Restate the span of lines that starts with the line containing "Generate a Blender" and ends with the line containing "COL=S.collection", word for word, including both, with nothing else.

====== MATERIAL FOR THIS TASK ======

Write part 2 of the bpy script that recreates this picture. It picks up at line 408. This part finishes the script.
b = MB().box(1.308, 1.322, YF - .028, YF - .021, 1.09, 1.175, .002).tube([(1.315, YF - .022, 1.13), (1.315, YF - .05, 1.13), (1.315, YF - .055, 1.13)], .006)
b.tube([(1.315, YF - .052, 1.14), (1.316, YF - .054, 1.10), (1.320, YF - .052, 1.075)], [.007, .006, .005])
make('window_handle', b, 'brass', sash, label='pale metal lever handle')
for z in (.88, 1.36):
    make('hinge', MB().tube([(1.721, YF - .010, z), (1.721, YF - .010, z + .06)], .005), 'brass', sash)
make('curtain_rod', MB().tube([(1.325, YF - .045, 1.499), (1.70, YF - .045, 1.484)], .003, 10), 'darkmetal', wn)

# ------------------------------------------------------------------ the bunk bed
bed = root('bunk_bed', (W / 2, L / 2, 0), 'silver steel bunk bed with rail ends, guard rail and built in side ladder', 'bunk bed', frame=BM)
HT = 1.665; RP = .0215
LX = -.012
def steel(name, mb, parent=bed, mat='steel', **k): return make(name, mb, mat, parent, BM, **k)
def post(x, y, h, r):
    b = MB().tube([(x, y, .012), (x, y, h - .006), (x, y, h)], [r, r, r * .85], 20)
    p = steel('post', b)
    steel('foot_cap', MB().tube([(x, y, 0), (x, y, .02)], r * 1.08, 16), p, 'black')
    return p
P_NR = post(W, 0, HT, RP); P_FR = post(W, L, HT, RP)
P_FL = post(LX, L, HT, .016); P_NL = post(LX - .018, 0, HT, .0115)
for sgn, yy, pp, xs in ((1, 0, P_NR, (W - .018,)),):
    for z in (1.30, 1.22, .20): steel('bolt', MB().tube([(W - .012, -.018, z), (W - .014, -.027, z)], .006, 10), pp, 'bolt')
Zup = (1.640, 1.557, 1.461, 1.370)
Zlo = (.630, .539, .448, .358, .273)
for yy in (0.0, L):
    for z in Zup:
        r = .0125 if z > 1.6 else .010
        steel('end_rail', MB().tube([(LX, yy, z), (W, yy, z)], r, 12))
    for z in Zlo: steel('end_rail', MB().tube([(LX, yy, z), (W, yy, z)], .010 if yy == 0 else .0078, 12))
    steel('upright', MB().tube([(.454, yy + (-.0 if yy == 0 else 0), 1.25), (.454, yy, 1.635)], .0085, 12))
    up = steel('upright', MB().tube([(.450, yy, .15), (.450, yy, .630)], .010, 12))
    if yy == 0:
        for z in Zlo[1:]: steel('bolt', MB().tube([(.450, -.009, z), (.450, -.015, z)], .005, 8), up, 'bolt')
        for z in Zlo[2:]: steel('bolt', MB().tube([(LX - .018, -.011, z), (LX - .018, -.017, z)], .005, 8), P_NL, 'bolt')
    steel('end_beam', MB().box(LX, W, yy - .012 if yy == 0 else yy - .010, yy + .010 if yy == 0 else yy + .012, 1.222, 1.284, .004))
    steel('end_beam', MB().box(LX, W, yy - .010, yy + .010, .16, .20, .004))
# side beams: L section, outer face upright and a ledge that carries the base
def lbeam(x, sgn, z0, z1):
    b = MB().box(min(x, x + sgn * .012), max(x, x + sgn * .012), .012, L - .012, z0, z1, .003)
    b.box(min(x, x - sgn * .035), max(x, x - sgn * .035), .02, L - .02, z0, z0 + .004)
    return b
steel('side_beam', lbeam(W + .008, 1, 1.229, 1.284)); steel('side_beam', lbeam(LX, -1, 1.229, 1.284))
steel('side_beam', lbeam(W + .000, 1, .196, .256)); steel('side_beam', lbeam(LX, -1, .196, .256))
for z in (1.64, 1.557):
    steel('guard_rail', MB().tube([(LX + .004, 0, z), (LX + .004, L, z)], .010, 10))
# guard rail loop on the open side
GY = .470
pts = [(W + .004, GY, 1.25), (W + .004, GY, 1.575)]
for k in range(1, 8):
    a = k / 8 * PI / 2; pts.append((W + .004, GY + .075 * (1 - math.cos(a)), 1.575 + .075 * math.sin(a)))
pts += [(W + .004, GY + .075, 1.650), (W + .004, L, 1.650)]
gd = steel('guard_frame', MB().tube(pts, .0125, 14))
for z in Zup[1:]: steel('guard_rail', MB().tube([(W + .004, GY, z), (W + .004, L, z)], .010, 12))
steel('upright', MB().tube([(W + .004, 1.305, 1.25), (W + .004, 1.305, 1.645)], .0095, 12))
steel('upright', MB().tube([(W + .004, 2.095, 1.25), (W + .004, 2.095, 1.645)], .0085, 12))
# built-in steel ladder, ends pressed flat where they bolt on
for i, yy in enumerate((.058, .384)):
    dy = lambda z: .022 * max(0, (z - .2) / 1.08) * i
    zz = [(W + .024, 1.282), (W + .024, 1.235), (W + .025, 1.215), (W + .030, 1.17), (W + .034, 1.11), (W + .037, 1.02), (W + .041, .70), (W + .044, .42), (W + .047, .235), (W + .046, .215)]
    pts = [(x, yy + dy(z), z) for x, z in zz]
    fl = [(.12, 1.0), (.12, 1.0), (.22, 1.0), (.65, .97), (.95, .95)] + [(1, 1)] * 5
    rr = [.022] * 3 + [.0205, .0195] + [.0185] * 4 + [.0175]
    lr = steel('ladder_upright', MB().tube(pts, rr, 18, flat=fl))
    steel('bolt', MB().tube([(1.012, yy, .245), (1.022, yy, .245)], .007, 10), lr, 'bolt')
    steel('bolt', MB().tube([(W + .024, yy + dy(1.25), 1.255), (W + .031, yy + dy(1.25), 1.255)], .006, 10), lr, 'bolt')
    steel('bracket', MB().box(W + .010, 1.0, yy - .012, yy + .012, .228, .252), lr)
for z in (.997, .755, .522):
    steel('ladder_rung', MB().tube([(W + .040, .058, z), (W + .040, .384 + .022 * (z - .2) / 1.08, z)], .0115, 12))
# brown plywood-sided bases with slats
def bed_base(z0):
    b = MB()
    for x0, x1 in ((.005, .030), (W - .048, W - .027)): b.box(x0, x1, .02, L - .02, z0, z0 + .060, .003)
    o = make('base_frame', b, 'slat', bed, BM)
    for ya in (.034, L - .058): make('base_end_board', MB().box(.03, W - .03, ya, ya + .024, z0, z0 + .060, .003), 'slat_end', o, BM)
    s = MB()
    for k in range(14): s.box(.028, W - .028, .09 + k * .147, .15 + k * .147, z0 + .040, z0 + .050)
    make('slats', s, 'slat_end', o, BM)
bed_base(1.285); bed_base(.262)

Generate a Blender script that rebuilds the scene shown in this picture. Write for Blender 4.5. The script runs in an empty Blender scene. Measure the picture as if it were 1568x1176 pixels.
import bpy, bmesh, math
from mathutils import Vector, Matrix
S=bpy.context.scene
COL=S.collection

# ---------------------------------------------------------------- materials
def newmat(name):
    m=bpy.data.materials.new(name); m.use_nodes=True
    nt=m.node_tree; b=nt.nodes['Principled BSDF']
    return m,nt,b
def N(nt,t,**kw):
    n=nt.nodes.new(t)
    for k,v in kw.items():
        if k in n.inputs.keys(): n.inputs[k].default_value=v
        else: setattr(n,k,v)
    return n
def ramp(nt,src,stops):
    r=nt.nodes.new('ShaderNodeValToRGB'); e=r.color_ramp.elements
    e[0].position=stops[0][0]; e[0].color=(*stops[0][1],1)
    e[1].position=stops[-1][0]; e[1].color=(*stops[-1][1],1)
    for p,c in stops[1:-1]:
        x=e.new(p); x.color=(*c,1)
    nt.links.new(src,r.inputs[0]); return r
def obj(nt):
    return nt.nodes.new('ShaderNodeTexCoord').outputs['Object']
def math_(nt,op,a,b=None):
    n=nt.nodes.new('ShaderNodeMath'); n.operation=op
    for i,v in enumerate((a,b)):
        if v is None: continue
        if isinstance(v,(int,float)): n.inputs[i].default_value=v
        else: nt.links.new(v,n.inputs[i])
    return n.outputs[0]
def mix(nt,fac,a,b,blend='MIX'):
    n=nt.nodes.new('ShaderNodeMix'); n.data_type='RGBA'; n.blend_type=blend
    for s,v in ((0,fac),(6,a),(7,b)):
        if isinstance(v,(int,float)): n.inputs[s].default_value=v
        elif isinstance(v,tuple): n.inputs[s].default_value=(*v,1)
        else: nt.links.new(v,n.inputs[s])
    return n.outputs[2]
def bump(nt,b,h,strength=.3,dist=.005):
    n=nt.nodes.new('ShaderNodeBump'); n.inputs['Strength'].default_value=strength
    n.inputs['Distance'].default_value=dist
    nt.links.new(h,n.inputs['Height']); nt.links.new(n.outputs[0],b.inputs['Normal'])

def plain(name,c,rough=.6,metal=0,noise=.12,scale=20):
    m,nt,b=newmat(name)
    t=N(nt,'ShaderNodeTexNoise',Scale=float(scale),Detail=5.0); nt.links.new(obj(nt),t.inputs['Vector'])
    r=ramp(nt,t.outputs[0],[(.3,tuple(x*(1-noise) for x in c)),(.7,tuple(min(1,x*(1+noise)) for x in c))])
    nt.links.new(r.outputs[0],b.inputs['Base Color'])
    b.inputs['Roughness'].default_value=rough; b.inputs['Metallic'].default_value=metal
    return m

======

OUTPUT:
Generate a Blender script that rebuilds the scene shown in this picture. Write for Blender 4.5. The script runs in an empty Blender scene. Measure the picture as if it were 1568x1176 pixels.
import bpy, bmesh, math
from mathutils import Vector, Matrix
S=bpy.context.scene
COL=S.collection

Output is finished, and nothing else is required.